Task statement -
Return only the lines from the top of the material through the line marked by "sc = bpy.context.scene", unaltered.
:::
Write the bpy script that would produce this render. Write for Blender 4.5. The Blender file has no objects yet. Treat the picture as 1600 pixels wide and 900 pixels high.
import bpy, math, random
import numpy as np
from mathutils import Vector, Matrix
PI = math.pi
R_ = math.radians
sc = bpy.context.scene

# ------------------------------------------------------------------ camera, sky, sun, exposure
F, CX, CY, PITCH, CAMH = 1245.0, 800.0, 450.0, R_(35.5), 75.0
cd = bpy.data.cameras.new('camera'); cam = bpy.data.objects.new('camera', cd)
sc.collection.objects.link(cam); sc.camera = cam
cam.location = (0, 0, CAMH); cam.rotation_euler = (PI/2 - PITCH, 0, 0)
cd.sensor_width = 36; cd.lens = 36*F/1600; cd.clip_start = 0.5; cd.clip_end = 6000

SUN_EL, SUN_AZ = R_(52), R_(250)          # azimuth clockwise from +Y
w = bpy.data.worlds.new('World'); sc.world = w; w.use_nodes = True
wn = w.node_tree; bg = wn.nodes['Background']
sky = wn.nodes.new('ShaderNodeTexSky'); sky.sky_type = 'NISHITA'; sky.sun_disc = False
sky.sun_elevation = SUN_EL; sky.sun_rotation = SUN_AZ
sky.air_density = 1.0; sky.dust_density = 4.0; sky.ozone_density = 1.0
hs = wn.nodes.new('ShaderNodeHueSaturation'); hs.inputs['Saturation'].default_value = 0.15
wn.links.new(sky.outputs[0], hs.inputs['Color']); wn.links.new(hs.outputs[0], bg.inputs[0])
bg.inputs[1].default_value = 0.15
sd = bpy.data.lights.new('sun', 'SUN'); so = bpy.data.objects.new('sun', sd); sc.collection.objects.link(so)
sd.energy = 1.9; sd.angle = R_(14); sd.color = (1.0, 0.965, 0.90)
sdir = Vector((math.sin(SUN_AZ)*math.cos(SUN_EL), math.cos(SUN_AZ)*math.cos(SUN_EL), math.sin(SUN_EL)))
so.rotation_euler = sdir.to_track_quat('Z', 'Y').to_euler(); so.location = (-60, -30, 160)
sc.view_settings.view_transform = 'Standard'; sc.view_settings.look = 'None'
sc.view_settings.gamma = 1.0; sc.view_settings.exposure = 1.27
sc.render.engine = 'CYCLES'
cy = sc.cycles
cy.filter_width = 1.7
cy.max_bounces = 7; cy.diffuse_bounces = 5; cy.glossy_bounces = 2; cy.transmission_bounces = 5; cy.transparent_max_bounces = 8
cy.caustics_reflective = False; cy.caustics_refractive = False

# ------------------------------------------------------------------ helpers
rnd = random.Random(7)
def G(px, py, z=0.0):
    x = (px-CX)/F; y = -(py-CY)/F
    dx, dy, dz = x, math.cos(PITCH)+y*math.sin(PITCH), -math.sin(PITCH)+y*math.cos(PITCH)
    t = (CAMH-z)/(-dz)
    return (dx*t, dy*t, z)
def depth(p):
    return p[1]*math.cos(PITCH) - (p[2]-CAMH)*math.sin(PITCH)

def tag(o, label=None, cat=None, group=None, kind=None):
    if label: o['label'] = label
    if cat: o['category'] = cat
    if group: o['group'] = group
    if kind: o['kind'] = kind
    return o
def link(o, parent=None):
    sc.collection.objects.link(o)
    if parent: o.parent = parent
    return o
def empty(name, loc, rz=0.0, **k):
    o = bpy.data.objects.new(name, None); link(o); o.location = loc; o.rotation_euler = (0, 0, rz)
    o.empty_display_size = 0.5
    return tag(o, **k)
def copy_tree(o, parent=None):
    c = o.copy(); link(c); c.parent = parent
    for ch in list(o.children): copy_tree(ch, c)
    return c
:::
Answer to the problem -
Write the bpy script that would produce this render. Write for Blender 4.5. The Blender file has no objects yet. Treat the picture as 1600 pixels wide and 900 pixels high.
import bpy, math, random
import numpy as np
from mathutils import Vector, Matrix
PI = math.pi
R_ = math.radians
sc = bpy.context.scene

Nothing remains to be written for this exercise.